A expectativa para 2025 é de manutenção do ritmo de crescimento do volume de transações, com possibilidade de superar os números de 2023, desde que não ocorram choques macroeconômicos relevantes. Valuations atrativos, necessidade de ganho de escala e busca por inovação devem continuar impulsionando operações, especialmente em tecnologia, saúde e energia. Se confirmadas as projeções, 2025 poderá consolidar-se como um ano de retomada para o M&A no Brasil, combinando oportunidades estratégicas com a necessidade de gestão cuidadosa dos riscos.

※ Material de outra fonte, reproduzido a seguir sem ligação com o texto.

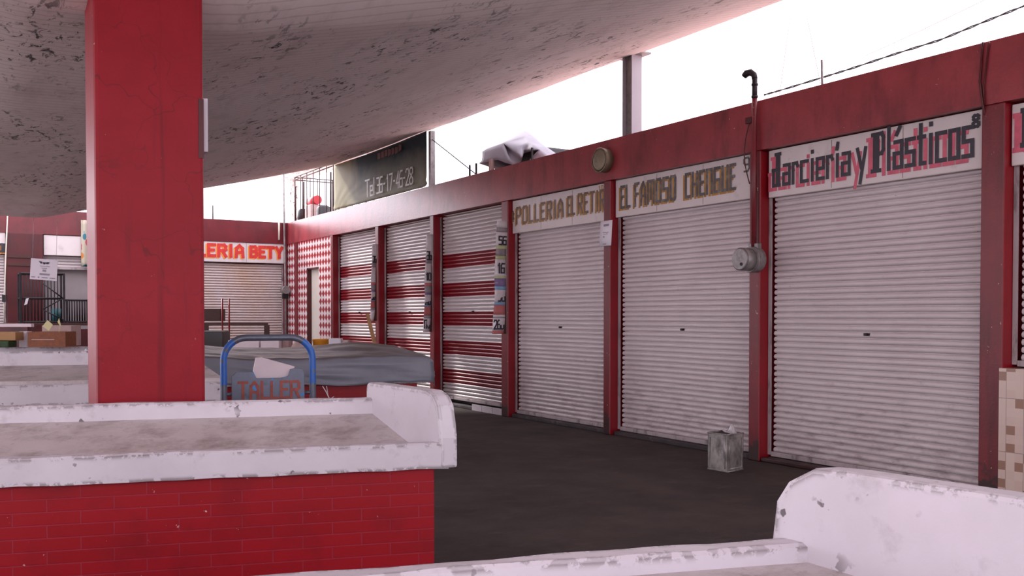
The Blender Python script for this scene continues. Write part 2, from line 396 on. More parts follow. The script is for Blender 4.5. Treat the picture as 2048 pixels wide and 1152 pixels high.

A década deixa um mercado mais maduro, com pipelines setoriais claros, investidores experientes e maior disciplina de capital. A recomposição do valor agregado em 2024, apesar do menor volume, sugere reabertura para transações maiores em infraestrutura e energia, enquanto tecnologia mantém relevância — ainda que abaixo do pico observado entre 2021–2022. Entrando em 2025, o pano de fundo é de otimismo cauteloso: valuations seguem atrativos para estratégicos, e o retorno mais amplo de fundos dependerá de condições de financiamento e previsibilidade macro.